Our understanding of masculinity finds its roots firmly in the image of the “tough guy” – a heterosexual, lone wolf machismo who fights off an army of “bad guys” on his own. The masculine guy has rugged good looks, maybe a scar or two, and can seduce a beautiful woman simply by looking in her eyes and smiling. It’s a fiction perpetuated by the media.

But we’re not all 007 — most of us are more like Agent 86.

Of course, there were many times when these words were exuberantly shouted in times of drunkenness, but I’m not talking about those insincere, intoxicated ramblings. I’m talking about open and honest communication between two members of humanity marked forever with the XY chromosome set.

I have said these words to other men over the years with no qualms, but always in the context of a very deep and long time connection — I said them to my father nearly every time I spoke with him. I say them to my brother, my son, and my nephew with regularity. There are a handful of men from my college days that will hear these words from me on occasion. But saying them to men who are not family or very old friends felt unnatural.

The Ancient Greeks spoke of four types of love:

  • ἀγάπη (agápē) – the love of god for man
  • ἔρως (érōs) – sexual love or lust
  • στοργή (storgē) – the love of family or parental love
  • φιλία (philía) – friendship or affectionate regard between equals

Aristotle spoke at length about philia in Nicomachean Ethics, which is one of the many books that I halfheartedly read in college in pursuit of a minor in Philosophy that I never really earned. I fulfilled the credits for it but never declared the minor — probably because I was too busy having deep philosophical conversations at my favorite bar, Zeno’s which was located “directly above the center of the Earth.” Or maybe they just seemed philosophical because of the portrait of Dionysus (aka Bacchus) that looked down on the seating area from the portrait wall.

One of the greatest gifts of my recovery has been a greater understanding of φιλία (philía) which as given me the ability to tell another man that I love him without getting freaked out by it as well as to hear it from another man.

The words “I love you” are powerful, whether we say them or we hear them. They lift us up, tell us we are accepted, and that we are not alone. In the moments of darkness, these words can be the single candle burning in the night — a beacon of hope.

I recently had a conversation with a brother in recovery and he told me that he loved me — and I knew that these words came from his heart, that they were indeed genuine and true.
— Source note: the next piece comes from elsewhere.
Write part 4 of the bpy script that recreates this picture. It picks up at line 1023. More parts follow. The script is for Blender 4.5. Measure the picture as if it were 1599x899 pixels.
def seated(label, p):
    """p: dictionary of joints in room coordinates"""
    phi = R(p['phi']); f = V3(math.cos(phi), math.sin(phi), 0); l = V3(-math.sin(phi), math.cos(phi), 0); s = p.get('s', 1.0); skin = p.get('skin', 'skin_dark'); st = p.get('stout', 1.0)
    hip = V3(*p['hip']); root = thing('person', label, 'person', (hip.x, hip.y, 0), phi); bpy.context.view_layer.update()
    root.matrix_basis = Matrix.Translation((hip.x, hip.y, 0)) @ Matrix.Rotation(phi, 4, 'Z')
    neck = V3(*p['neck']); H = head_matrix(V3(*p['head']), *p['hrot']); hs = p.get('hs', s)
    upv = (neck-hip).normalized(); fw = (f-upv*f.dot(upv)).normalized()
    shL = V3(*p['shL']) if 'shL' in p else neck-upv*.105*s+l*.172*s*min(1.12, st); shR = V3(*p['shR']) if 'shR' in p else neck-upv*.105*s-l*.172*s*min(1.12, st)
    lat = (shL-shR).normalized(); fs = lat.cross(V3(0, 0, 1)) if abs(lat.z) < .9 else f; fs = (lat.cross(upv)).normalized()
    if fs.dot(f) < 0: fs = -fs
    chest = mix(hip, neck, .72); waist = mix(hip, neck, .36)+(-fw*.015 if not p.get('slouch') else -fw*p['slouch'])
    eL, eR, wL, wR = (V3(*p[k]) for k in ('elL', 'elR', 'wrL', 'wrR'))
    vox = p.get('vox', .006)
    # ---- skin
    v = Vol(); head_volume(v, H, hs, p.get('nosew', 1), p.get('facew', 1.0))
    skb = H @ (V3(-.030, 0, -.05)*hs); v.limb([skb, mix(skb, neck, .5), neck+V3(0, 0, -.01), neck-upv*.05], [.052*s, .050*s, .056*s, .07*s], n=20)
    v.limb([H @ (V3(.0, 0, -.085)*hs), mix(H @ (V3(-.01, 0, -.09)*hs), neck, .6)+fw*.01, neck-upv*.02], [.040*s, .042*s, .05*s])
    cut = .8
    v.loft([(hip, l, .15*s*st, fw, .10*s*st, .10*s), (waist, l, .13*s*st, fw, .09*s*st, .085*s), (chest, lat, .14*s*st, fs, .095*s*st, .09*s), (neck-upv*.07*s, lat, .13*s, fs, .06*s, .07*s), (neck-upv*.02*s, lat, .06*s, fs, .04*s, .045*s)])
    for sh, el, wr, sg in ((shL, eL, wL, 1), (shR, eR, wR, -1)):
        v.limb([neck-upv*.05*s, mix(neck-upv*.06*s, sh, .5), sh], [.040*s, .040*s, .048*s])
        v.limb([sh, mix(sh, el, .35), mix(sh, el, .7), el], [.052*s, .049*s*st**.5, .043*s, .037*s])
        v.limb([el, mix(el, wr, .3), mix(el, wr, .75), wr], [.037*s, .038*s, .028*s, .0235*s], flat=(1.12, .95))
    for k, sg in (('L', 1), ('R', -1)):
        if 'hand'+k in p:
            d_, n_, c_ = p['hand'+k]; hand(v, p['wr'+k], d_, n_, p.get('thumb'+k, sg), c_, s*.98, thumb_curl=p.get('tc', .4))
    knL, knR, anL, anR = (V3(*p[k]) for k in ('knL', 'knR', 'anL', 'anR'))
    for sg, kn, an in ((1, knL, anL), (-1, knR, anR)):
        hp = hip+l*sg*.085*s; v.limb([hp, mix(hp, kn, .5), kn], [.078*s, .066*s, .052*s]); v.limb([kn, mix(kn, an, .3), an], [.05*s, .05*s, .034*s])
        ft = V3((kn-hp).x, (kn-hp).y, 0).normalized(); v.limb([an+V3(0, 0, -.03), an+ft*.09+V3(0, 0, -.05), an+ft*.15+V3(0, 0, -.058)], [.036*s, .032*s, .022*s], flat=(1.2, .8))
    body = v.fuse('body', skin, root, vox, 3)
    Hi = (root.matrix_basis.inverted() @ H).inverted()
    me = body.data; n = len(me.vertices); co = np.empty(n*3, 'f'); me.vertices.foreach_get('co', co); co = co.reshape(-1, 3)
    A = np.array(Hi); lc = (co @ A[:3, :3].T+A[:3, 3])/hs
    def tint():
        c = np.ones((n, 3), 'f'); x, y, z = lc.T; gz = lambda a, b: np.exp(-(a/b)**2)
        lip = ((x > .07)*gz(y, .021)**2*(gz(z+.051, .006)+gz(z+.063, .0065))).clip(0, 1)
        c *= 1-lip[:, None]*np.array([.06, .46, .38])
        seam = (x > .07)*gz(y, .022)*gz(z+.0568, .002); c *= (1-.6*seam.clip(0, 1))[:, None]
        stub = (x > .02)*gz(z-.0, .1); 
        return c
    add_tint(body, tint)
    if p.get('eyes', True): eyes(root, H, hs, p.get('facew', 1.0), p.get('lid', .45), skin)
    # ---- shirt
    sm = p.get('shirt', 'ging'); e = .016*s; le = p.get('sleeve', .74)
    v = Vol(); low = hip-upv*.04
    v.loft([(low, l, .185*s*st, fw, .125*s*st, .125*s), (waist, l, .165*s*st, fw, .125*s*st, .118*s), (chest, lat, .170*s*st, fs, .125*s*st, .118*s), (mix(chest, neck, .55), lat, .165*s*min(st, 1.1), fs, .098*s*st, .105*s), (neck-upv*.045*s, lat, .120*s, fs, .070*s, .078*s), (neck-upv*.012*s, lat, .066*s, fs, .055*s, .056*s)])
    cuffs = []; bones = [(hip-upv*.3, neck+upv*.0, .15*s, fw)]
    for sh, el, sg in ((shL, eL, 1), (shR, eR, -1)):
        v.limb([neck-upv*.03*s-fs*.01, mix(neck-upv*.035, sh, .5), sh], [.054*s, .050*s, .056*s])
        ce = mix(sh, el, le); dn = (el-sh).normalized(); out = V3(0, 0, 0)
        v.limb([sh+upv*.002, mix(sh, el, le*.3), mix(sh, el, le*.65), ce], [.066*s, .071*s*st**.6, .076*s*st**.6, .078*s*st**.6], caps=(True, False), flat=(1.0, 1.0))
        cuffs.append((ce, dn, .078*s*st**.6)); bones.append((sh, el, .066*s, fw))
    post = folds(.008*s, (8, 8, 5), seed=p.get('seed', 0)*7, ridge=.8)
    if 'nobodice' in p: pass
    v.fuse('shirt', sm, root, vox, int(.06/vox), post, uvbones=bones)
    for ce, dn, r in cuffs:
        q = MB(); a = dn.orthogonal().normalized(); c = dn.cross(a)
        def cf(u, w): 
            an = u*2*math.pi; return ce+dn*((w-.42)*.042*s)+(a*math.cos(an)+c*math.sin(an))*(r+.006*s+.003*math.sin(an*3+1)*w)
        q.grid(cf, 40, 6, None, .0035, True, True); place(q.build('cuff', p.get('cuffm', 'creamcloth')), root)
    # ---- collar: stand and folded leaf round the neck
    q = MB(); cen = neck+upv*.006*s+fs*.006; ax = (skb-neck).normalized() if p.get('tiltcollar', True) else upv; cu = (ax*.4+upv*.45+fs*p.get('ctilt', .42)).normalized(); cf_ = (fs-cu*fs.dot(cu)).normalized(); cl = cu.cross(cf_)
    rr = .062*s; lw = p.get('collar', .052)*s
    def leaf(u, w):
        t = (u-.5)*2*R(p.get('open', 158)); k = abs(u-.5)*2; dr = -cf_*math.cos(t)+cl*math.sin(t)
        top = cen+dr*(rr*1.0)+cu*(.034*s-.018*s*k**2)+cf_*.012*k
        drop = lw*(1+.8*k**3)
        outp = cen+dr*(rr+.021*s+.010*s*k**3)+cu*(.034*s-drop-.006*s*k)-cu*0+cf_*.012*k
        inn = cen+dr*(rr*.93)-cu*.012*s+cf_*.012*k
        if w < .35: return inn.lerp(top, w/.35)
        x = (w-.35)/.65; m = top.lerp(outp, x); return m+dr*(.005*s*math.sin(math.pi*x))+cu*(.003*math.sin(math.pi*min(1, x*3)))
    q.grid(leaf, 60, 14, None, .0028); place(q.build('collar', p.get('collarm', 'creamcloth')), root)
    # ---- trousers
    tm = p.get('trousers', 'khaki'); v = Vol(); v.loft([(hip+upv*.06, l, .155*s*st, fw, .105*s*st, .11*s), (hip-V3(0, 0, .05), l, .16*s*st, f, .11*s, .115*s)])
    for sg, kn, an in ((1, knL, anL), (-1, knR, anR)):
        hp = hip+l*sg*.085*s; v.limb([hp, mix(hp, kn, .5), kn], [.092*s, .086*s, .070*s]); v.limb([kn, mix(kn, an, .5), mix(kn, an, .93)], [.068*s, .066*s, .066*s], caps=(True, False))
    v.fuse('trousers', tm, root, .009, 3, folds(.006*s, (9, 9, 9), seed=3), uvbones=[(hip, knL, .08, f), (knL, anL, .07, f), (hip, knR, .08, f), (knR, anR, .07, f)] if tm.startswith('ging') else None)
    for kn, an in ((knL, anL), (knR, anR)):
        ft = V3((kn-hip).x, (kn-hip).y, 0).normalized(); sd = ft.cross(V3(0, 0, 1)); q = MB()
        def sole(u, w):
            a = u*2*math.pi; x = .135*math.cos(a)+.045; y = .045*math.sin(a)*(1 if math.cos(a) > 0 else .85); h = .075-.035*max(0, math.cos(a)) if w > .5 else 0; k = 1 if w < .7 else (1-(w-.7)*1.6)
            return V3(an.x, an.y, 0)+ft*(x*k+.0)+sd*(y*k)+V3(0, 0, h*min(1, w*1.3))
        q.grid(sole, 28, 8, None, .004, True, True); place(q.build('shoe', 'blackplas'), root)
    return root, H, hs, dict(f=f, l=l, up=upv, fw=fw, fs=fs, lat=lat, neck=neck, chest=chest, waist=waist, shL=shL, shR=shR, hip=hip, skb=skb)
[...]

I knew that I’d made a difference in his life, even if it were just for a moment.

The world would be a better place if we could abandon the ideas of masculinity that are tied up in our 007 selves and embrace our Agent 86 selves more often. As males, we don’t say these words to each other often enough.

11 thoughts on “φιλία (philía) love

  1. What a beautiful post.
    I have never heard my husband say he loves you to anyone but me.
    In fact I just asked him. He said he hasn’t said that to his brothers or sister.
    Well, he told his father when he was very old and close to death.
    My brother will easily say these words.

    Liked by 1 person

  2. This is probably my favourite post, Damien. I know that awkwardness you talk about. My sponsor used to take me to the park and sit on the bench to talk. I felt odd because that is where I used to take girls to try and score…lol. So add to that it would be at night, AND he would say that he loved me and gave me a hug and it was just….awkward! But I got used to it, and lo and behold I would take the men I sponsored to park benches and do the same. But it’s about opening up to another man which has been hard for me, all for the reasons you mentioned.

    I remember a guy at treatment (it wasn’t his first rodeo) who said that he loved all his fellow alcoholics and addicts and I didn’t get it then. I do now. I can say that I love all of them. I don’t have to necessarily like them, but when it comes to addiction, I can say that I love them because it helps me to not be as judgemental as I can be and such.

    Thanks for this – and great pic of you and the fellas there!


    Liked by 3 people

  3. Damien, when this popped up on the twitter feed this morning it literally took my breath away. A few tears closely followed. To be honest, I’m not sure I can adequately capture my feelings. So I will leave it at, I love you, Damien, and I’m so grateful for our friendship.

    Liked by 2 people

  4. I think your conclusion is missing something. What if that macho man, tough guy attitude included being able to bond closely with other men, free of homophobic thoughts. Then you can have macho men without having to chickify them. Just a thought.

    Liked by 1 person

      1. Norms can be changed. My point, simply, is that I refuse to not be a manly man, nor should I (or anyone else). I am what I am and I won’t pretend to be different for someone else’s appeasement. Ironic that, no?